WRITTEN INSTRUCTION: Give back an exact copy of the lines from the start of the material through the line bearing "RODZ = (0.657, 0.452, 0.230)". Include both ends and nothing else.

--- begin GIVEN INFORMATION ---

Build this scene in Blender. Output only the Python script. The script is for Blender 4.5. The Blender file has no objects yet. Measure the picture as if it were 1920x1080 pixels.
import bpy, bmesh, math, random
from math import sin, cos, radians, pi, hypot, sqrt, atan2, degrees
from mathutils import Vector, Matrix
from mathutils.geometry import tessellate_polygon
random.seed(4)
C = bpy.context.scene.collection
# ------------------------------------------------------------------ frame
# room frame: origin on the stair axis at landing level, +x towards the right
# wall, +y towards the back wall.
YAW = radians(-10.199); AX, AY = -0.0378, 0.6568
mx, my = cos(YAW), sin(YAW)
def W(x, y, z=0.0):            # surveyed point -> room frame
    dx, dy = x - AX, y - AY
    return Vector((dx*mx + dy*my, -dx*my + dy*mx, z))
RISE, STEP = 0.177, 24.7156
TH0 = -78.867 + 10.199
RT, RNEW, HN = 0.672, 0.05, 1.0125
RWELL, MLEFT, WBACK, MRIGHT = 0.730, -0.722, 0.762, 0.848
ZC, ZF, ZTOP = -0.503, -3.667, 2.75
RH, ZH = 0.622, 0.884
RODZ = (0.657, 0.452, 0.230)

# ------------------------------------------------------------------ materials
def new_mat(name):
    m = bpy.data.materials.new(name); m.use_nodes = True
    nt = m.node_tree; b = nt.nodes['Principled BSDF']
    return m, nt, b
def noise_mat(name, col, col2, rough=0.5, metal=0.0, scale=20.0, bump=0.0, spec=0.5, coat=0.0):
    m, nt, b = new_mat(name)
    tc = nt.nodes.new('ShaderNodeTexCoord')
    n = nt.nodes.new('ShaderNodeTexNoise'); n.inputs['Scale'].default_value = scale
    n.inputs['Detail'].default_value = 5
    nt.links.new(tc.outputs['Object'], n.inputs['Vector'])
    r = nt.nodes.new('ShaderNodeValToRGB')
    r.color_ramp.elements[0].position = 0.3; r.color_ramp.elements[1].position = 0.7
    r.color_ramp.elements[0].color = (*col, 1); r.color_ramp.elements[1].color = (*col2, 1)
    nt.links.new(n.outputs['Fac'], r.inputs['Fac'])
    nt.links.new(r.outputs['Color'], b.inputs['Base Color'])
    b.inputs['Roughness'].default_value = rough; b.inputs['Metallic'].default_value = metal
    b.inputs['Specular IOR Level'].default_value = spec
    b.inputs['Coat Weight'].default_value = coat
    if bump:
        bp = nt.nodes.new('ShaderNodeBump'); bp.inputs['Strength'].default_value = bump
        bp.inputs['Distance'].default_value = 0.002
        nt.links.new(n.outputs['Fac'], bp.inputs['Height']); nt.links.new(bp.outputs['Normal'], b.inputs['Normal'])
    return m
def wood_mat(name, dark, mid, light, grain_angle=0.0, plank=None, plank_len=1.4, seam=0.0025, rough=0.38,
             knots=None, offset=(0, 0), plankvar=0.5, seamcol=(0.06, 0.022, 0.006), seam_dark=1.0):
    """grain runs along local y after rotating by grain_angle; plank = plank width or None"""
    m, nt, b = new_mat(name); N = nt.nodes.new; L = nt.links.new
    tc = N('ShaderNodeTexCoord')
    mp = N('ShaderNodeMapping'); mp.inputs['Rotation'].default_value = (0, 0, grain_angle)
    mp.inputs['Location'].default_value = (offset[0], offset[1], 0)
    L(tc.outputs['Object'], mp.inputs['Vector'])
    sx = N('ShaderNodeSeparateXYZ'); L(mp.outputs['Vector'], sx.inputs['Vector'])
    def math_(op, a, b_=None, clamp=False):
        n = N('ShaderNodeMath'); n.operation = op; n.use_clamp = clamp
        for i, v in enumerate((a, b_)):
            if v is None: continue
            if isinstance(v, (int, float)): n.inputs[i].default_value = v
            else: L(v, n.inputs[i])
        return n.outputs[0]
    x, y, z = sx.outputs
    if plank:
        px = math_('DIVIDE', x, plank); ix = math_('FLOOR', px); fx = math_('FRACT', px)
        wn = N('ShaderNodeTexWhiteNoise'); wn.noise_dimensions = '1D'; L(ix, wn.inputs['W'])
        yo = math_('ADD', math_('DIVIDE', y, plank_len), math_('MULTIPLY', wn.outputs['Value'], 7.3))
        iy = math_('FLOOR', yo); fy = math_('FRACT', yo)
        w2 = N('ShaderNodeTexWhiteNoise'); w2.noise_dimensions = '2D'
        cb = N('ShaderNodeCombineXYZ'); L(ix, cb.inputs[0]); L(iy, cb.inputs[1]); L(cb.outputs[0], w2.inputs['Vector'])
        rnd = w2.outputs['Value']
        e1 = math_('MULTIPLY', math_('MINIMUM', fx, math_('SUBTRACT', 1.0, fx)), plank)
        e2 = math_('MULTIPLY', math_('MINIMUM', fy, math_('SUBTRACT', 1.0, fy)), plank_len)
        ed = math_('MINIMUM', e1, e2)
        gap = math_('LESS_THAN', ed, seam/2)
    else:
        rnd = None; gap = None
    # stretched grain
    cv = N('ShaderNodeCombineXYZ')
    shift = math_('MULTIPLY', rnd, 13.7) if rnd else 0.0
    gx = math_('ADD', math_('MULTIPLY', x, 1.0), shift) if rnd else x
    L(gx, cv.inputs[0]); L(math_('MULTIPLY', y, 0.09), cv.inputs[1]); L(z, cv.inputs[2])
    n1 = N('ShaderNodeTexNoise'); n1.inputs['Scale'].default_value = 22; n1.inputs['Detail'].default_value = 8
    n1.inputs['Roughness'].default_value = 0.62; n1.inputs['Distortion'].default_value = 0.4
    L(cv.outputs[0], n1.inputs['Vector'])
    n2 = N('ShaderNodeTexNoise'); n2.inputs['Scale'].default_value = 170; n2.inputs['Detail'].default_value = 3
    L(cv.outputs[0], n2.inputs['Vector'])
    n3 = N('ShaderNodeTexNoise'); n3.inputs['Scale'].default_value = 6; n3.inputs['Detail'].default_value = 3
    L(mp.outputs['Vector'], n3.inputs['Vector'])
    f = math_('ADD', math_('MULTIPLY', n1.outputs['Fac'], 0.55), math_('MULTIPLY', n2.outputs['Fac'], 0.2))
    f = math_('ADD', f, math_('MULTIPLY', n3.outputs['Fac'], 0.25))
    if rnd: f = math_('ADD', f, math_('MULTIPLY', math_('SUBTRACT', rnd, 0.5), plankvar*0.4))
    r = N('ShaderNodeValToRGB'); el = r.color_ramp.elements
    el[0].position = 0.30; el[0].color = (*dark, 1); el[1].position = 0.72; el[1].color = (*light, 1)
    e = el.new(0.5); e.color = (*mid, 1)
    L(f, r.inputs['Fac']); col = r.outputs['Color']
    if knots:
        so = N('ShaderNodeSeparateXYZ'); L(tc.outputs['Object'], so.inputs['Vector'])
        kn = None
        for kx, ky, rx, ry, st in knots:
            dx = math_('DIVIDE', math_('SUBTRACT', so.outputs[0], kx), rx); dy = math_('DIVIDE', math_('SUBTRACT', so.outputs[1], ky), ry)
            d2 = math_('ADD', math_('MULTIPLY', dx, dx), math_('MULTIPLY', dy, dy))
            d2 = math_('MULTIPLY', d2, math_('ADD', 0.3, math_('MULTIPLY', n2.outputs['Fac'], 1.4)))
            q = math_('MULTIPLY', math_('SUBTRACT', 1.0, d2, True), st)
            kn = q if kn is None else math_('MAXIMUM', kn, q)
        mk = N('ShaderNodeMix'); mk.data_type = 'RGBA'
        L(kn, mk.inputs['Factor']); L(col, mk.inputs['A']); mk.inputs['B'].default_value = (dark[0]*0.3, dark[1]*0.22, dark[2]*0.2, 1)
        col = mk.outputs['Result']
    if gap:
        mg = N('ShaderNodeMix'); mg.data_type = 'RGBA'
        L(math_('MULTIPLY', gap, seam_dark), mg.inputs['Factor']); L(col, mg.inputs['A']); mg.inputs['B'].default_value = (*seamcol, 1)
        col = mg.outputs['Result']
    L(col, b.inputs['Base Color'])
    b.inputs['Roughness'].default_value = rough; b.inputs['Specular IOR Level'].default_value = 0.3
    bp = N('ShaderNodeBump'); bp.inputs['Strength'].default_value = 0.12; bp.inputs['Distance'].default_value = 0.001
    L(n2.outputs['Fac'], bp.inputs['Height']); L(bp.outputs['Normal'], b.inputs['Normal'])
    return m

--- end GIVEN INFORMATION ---

SOLUTION TO THIS EXERCISE:
Build this scene in Blender. Output only the Python script. The script is for Blender 4.5. The Blender file has no objects yet. Measure the picture as if it were 1920x1080 pixels.
import bpy, bmesh, math, random
from math import sin, cos, radians, pi, hypot, sqrt, atan2, degrees
from mathutils import Vector, Matrix
from mathutils.geometry import tessellate_polygon
random.seed(4)
C = bpy.context.scene.collection
# ------------------------------------------------------------------ frame
# room frame: origin on the stair axis at landing level, +x towards the right
# wall, +y towards the back wall.
YAW = radians(-10.199); AX, AY = -0.0378, 0.6568
mx, my = cos(YAW), sin(YAW)
def W(x, y, z=0.0):            # surveyed point -> room frame
    dx, dy = x - AX, y - AY
    return Vector((dx*mx + dy*my, -dx*my + dy*mx, z))
RISE, STEP = 0.177, 24.7156
TH0 = -78.867 + 10.199
RT, RNEW, HN = 0.672, 0.05, 1.0125
RWELL, MLEFT, WBACK, MRIGHT = 0.730, -0.722, 0.762, 0.848
ZC, ZF, ZTOP = -0.503, -3.667, 2.75
RH, ZH = 0.622, 0.884
RODZ = (0.657, 0.452, 0.230)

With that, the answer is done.